The Maverick US Congressman Who Represented Himself And Beat A RICO Charge In Federal Court

Some people live lives that feel more like fiction than reality. One such person was James A. Traficant Jr., a U.S. congressman with a colorful vocabulary, a fake pompadour, and a propensity for defending himself in federal court. According to his Washington Post obituary, Traficant was born in Youngstown, Ohio in 1941. As a young man, he played football at the University of Pittsburgh before returning to his hometown and launching a career as a drug counselor. In 1980, he was elected as sheriff of Ohio's Mahoning County, according to The New York Times

As sheriff, he first gained his reputation for favoring the little guy. When a court order mandated that he foreclose on the homes of mill workers who had lost their jobs, he refused, according to The Washington Post. He was sentenced to 100 days in jail for failing to sign the deeds against court orders but was released after three days when he relented, The New York Times reported at the time. However, he wasn't done fighting yet. According to UPI, he backed some of the original homeowners in bidding $1 and $1.05 in silver 50-cent pieces. His argument? Article I, Section 10 of the Constitution, which asserts that "no state shall ... make anything but gold and silver coin a tender in payment of debts."

U.S. v. Traficant

It was also as sheriff that James A. Traficant Jr. first got into legal trouble of a more serious nature. On August 9, 1982, he was indicted under the Racketeer Influenced and Corrupt Organizations (RICO) Act for accepting $163,000 in bribes from members of organized crime organizations during his election campaign, according to a copy of the case. The FBI had acquired tapes of a conversation between Traficant and criminal brothers Charles and Orland Carrabia in which Traficant mentioned receiving money from both the Carrabias and rival gangsters James Prato and Joseph Naples Jr.

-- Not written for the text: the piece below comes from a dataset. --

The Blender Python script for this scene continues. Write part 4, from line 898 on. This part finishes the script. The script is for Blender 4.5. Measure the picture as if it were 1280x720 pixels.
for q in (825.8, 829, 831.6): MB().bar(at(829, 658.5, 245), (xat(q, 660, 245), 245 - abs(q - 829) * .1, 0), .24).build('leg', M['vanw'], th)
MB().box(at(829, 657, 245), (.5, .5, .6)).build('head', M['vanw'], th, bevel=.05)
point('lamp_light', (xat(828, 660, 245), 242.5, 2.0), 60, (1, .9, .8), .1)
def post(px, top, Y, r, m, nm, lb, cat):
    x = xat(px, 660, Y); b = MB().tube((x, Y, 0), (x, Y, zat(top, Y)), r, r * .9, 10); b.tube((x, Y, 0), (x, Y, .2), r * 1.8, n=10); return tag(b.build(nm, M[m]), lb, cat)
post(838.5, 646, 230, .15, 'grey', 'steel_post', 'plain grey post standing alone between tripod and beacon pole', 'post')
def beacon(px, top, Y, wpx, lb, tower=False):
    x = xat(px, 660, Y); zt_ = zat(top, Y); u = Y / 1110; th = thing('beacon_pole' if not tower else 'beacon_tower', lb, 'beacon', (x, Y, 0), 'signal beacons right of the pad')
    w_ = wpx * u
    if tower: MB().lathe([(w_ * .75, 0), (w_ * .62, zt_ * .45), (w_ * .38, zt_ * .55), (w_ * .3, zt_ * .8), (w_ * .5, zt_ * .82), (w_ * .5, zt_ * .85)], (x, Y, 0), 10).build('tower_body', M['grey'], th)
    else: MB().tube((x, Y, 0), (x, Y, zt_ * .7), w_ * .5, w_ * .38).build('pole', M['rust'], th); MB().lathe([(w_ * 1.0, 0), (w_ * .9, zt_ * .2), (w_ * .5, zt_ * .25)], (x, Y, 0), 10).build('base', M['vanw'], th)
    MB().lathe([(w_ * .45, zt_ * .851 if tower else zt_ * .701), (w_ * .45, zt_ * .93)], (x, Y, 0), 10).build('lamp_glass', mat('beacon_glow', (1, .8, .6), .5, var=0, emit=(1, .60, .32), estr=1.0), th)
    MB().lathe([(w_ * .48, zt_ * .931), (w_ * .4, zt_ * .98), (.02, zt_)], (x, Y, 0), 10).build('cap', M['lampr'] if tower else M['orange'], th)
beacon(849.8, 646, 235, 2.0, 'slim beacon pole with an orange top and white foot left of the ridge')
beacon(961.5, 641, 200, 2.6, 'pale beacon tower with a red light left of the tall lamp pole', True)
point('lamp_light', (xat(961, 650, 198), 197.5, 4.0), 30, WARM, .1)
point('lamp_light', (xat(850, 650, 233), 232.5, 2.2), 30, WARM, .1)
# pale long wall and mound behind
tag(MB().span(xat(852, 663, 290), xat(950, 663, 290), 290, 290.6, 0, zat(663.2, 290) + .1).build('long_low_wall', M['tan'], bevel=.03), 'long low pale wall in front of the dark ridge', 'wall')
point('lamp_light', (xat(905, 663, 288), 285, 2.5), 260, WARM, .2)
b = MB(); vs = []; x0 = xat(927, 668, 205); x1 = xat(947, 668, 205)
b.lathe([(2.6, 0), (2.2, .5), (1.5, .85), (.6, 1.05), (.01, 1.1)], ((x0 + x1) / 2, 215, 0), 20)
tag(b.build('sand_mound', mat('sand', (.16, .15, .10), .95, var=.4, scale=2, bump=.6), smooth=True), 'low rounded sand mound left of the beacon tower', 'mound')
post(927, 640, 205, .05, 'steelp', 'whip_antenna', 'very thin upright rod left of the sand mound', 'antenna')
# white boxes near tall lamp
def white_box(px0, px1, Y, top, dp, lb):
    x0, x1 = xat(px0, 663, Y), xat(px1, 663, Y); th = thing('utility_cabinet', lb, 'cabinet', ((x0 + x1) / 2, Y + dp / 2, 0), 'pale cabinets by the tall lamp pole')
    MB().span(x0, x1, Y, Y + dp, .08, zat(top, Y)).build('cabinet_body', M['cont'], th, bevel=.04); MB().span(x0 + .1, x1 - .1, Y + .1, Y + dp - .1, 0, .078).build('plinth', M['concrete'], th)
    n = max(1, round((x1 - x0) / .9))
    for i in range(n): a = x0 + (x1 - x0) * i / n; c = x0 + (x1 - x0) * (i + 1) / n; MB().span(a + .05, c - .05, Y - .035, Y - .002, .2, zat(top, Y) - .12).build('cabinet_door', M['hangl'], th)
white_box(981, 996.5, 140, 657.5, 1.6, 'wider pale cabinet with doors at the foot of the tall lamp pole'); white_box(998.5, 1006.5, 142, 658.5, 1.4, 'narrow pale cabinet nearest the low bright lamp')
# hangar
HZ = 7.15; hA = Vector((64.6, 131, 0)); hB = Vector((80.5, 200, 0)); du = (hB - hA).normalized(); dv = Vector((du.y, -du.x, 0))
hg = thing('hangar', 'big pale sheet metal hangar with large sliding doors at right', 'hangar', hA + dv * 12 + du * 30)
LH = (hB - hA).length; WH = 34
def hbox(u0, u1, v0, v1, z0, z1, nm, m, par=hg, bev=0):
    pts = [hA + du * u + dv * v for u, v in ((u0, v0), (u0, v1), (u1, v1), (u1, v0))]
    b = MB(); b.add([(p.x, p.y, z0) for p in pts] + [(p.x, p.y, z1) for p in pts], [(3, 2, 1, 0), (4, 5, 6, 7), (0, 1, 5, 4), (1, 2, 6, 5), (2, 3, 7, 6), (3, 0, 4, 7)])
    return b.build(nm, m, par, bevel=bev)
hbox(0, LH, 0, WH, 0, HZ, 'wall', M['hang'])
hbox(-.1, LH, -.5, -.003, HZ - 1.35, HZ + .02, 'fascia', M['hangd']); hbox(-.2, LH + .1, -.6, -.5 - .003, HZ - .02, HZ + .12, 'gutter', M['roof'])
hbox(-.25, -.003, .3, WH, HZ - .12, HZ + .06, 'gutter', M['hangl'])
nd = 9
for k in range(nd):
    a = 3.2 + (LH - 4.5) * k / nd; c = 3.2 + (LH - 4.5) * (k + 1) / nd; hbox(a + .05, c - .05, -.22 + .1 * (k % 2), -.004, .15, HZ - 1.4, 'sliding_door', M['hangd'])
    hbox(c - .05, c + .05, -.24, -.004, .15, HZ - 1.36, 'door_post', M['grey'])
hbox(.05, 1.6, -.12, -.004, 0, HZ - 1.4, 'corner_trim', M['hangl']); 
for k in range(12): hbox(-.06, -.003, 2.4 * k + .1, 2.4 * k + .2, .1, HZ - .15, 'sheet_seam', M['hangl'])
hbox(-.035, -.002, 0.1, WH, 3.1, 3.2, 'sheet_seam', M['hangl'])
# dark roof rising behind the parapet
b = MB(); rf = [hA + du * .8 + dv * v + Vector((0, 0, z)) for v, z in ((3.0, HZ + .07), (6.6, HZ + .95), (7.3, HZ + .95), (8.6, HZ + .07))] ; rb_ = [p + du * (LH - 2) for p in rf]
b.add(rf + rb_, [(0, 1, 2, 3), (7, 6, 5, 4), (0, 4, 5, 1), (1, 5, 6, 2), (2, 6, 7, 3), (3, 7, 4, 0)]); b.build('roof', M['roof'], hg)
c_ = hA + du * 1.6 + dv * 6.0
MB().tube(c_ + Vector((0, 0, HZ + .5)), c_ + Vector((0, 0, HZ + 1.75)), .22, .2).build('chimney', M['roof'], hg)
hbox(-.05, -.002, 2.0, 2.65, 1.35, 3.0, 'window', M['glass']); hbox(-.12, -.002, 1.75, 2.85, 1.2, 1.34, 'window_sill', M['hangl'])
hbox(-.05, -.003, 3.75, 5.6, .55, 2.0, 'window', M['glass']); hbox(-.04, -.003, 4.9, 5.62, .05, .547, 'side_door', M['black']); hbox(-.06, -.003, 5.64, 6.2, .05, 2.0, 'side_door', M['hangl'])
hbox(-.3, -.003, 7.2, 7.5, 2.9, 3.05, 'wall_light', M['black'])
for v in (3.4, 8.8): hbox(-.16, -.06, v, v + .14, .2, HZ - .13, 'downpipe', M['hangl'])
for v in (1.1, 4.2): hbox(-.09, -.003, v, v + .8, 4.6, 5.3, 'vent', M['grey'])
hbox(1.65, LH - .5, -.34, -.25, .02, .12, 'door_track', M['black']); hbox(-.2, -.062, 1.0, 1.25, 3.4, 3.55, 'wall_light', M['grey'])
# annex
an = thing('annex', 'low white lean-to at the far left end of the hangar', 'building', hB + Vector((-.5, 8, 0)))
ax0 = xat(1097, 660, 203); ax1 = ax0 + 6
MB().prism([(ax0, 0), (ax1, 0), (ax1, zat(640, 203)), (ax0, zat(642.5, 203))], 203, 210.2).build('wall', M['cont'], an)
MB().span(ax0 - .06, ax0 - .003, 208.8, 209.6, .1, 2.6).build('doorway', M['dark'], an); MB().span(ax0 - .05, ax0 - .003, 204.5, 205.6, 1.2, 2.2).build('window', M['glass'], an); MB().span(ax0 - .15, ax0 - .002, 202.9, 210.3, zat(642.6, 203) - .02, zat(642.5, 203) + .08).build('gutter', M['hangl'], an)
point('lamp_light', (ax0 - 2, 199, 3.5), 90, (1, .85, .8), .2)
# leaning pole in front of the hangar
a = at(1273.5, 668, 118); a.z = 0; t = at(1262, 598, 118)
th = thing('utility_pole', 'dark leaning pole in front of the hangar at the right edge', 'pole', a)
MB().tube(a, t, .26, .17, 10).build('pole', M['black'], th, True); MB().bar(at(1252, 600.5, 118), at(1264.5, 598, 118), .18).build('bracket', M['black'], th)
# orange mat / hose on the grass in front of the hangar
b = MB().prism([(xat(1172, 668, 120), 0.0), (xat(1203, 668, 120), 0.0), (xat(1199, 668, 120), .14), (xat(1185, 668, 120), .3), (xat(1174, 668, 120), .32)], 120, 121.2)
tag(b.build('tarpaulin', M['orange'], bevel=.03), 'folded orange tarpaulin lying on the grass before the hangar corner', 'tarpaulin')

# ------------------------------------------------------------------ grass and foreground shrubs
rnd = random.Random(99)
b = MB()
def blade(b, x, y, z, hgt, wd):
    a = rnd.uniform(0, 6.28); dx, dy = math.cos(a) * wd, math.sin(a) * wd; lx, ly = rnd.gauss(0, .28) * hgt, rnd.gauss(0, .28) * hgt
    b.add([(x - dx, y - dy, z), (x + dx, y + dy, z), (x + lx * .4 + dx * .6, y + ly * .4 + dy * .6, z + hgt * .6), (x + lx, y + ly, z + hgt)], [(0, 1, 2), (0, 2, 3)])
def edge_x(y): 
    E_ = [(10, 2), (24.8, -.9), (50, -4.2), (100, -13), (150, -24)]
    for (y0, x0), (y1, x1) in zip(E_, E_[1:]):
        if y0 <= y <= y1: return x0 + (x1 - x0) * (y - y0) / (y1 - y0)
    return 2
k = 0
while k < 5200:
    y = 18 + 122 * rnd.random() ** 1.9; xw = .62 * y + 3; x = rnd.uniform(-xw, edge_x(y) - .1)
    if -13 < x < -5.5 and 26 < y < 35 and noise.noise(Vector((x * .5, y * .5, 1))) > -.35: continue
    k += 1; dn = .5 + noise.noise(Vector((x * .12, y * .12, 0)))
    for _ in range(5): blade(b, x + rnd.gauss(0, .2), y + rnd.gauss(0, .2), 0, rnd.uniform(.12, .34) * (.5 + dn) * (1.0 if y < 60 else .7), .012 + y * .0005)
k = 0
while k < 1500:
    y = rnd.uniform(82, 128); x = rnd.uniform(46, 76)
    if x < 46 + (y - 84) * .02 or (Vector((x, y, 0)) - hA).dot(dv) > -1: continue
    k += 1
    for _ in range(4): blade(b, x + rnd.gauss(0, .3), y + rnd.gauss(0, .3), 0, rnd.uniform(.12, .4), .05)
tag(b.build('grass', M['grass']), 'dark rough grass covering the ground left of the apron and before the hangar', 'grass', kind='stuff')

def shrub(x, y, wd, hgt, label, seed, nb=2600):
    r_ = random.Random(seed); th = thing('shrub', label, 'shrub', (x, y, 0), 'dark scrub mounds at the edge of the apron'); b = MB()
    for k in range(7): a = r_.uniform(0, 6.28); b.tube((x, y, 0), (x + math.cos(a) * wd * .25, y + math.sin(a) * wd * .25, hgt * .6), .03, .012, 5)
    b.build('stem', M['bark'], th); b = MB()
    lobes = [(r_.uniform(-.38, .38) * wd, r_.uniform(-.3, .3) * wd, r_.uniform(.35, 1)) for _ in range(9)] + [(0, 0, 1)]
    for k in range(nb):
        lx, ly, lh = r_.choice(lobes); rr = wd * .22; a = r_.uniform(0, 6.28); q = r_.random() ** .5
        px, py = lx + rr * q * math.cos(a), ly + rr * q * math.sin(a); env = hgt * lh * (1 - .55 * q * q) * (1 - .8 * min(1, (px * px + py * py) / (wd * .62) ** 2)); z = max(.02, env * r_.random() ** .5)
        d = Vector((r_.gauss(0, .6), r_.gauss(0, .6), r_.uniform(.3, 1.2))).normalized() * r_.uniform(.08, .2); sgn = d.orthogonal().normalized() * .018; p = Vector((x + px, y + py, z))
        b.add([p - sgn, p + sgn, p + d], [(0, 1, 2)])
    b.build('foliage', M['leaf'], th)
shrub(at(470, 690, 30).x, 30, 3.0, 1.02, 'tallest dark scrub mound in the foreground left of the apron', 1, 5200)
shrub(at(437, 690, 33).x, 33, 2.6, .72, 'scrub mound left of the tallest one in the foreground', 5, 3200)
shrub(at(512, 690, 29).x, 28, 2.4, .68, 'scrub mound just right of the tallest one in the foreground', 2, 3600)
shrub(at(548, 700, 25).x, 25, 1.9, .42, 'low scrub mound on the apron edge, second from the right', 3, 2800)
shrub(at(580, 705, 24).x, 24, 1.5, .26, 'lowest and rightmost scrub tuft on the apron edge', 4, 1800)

Traficant did not have any legal education, according to The Washington Post. Despite this, he represented himself during the case. One of the jurors selected for the trial recalled that Traficant claimed not to be able to pay for a lawyer, according to the Tribune Chronicle. Traficant's argument was that he had only taken the money to later turn around and catch the criminals in the act of bribing him, according to The New York Times. The juror recalled in the Tribune Chronicle that Traficant offered a colorful defense. Notably, the juror remembered being asked by the judge whether he was comfortable with profanity. That comfort was put to the test during Traficant's opening remarks, when he declared (per the Tribune Chronicle), "I f***** the mob." In the end, the jury voted to acquit him. "I don't think that any of the prosecutors took Traficant seriously until it may have been too late," the juror said. 

Rise and fall

James A. Traficant Jr. became locally famous after his successful self-defense, according to The New York Times. His brush with the feds certainly didn't harm his career, as he was elected to represent Ohio in Congress in 1984. He went on to win reelection eight times in a row, serving until 2002, according to Ohio History Central. Ostensibly a Democrat, he would often ignore this and vote with the Republicans. He became famous for advocating for the U.S. working class. For example, he opposed free-trade agreements and wanted more things made in the U.S., according to The New York Times. 

Traficant was also eccentric in both dress and speech. According to The Washington Post, he liked to dress in cowboy boots and polyester suits. He also styled his hair in a bouffant that Washingtonian magazine (per The Washington Post) once described as "a creature from Lake Erie before it was cleaned up." In Congress, he would often finish speeches by saying (via Ohio History Central), "Beam me up, Mr. Speaker." 

Traficant's fall began the same way as his rise: with corruption charges. This time, he was charged with crimes including taking bribes and forcing employees to work on his farm and give him part of their paychecks, according to CNN. During his 2002 trial, he once again defended himself and claimed the federal government was trying to get back at him for his 1983 win. "I'm going to look them right in the eye and go at them," he said.

U.S. vs. Traficant 2.0

James A. Traficant Jr.'s second attempt at self-defense was not as successful as his first. A jury convicted him on all counts in April 2002, as CNN reported at the time. "I accept your verdict," he said with his head down. This wasn't the only defeat he would face. On July 24, 2002, the House of Representatives voted to expel him from the body, according to United States v. Traficant. He therefore had the dubious honor of being the second person kicked out of the House for unethical conduct since the U.S. Civil War, according to The New York Times. He was sentenced to eight years in jail but only served seven. His arrest also revealed his famous hairdo to be fake when he was forced to remove it while being booked. 

Traficant was released in 2009 and, undaunted, tried to run for Congress again. However, he lost to his successor Tim Ryan. He died in 2014 at the age of 73 in a tractor accident, reported. The vehicle tipped over inside a barn, trapping him beneath it, where he was found unconscious. Despite the ups and downs of his life, he was remembered fondly even by rivals, like his prosecutor Craig Morford. "He was one of those people who had great strengths and great shortcomings," Morford said (via "His shortcomings caused him to make some very big mistakes. He was a gifted man in many ways. He had tremendous charismatic appeal."